* **DATASET CONTENT**
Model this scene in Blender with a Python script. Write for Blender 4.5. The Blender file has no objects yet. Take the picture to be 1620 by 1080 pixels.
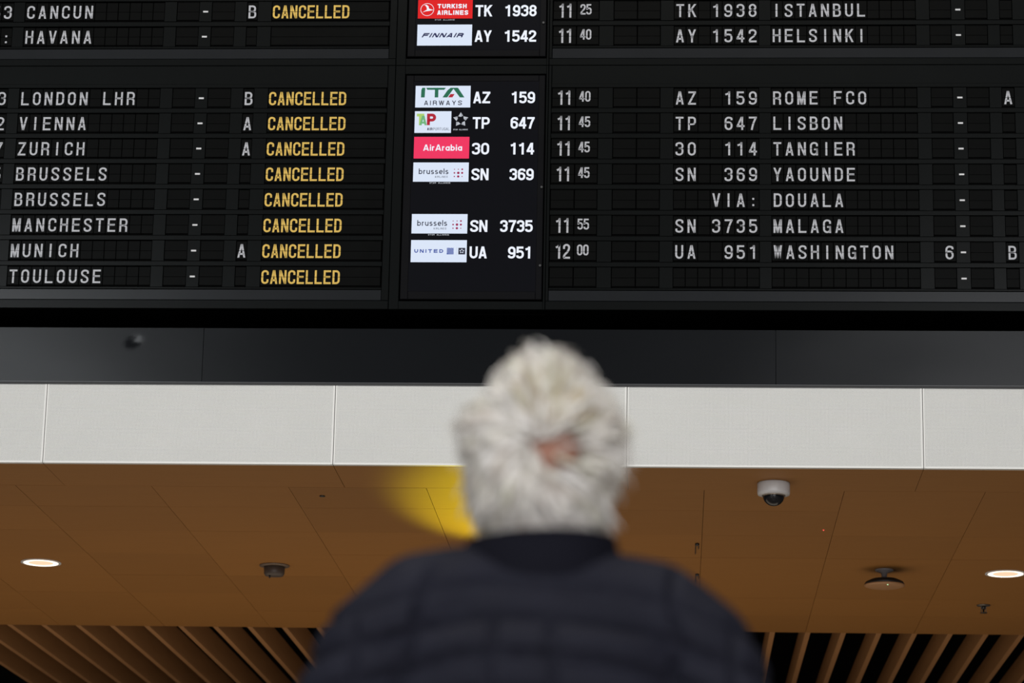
import bpy, bmesh, math, random
import numpy as np
from mathutils import Vector, Matrix, noise
random.seed(7)
sc = bpy.context.scene
COL = sc.collection
PI = math.pi

# ------------------------------------------------------------------ camera, world, lights, exposure
CAMZ = 0.85
F, PITCH, YAW, ROLL = 4478.0, 0.26271, -0.06051, 0.019837

def ray(x, y):
    u = (x - 810) / 1000.0; v = -(y - 540) / 1000.0
    c, s = math.cos(ROLL), math.sin(ROLL)
    u, v = c * u - s * v, s * u + c * v
    d = (u, F / 1000.0, v)
    cp, sp = math.cos(PITCH), math.sin(PITCH)
    d = (d[0], cp * d[1] - sp * d[2], sp * d[1] + cp * d[2])
    ca, sa = math.cos(YAW), math.sin(YAW)
    return Vector((ca * d[0] + sa * d[1], -sa * d[0] + ca * d[1], d[2]))

def at(x, y, Y):
    """point of the photograph's sight line at depth Y (metres from the camera)"""
    d = ray(x, y)
    p = d * (Y / d.y)
    return Vector((p.x, p.y, p.z + CAMZ))

cam_data = bpy.data.cameras.new('camera')
cam = bpy.data.objects.new('camera', cam_data)
COL.objects.link(cam)
cam_data.sensor_fit = 'HORIZONTAL'
cam_data.sensor_width = 36.0
cam_data.lens = 36.0 * F / 1620.0
cam_data.clip_start = 0.1
cam_data.clip_end = 200
right = (ray(811, 540) - ray(810, 540)).normalized()
up = (ray(810, 539) - ray(810, 540)).normalized()
fwd = ray(810, 540).normalized()
R = Matrix((right, up, -fwd)).transposed()
cam.matrix_world = Matrix.Translation((0, 0, CAMZ)) @ R.to_4x4()
cam_data.dof.use_dof = True
cam_data.dof.focus_distance = 13.9
cam_data.dof.aperture_fstop = 3.7
cam_data.dof.aperture_blades = 9
sc.camera = cam

sc.view_settings.view_transform = 'Standard'
sc.view_settings.look = 'None'
sc.view_settings.exposure = 0.0
sc.view_settings.gamma = 1.0
sc.view_settings.use_curve_mapping = False

w = bpy.data.worlds.new('hall_ambient')
sc.world = w
w.use_nodes = True
w.node_tree.nodes['Background'].inputs[0].default_value = (0.86, 0.93, 1.0, 1)
w.node_tree.nodes['Background'].inputs[1].default_value = 0.07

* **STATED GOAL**
Repeat the listing above exactly, with no pictures.

* **EXERCISE ANSWER**
Model this scene in Blender with a Python script. Write for Blender 4.5. The Blender file has no objects yet. Take the picture to be 1620 by 1080 pixels.
import bpy, bmesh, math, random
import numpy as np
from mathutils import Vector, Matrix, noise
random.seed(7)
sc = bpy.context.scene
COL = sc.collection
PI = math.pi

# ------------------------------------------------------------------ camera, world, lights, exposure
CAMZ = 0.85
F, PITCH, YAW, ROLL = 4478.0, 0.26271, -0.06051, 0.019837

def ray(x, y):
    u = (x - 810) / 1000.0; v = -(y - 540) / 1000.0
    c, s = math.cos(ROLL), math.sin(ROLL)
    u, v = c * u - s * v, s * u + c * v
    d = (u, F / 1000.0, v)
    cp, sp = math.cos(PITCH), math.sin(PITCH)
    d = (d[0], cp * d[1] - sp * d[2], sp * d[1] + cp * d[2])
    ca, sa = math.cos(YAW), math.sin(YAW)
    return Vector((ca * d[0] + sa * d[1], -sa * d[0] + ca * d[1], d[2]))

def at(x, y, Y):
    """point of the photograph's sight line at depth Y (metres from the camera)"""
    d = ray(x, y)
    p = d * (Y / d.y)
    return Vector((p.x, p.y, p.z + CAMZ))

cam_data = bpy.data.cameras.new('camera')
cam = bpy.data.objects.new('camera', cam_data)
COL.objects.link(cam)
cam_data.sensor_fit = 'HORIZONTAL'
cam_data.sensor_width = 36.0
cam_data.lens = 36.0 * F / 1620.0
cam_data.clip_start = 0.1
cam_data.clip_end = 200
right = (ray(811, 540) - ray(810, 540)).normalized()
up = (ray(810, 539) - ray(810, 540)).normalized()
fwd = ray(810, 540).normalized()
R = Matrix((right, up, -fwd)).transposed()
cam.matrix_world = Matrix.Translation((0, 0, CAMZ)) @ R.to_4x4()
cam_data.dof.use_dof = True
cam_data.dof.focus_distance = 13.9
cam_data.dof.aperture_fstop = 3.7
cam_data.dof.aperture_blades = 9
sc.camera = cam

sc.view_settings.view_transform = 'Standard'
sc.view_settings.look = 'None'
sc.view_settings.exposure = 0.0
sc.view_settings.gamma = 1.0
sc.view_settings.use_curve_mapping = False

w = bpy.data.worlds.new('hall_ambient')
sc.world = w
w.use_nodes = True
w.node_tree.nodes['Background'].inputs[0].default_value = (0.86, 0.93, 1.0, 1)
w.node_tree.nodes['Background'].inputs[1].default_value = 0.07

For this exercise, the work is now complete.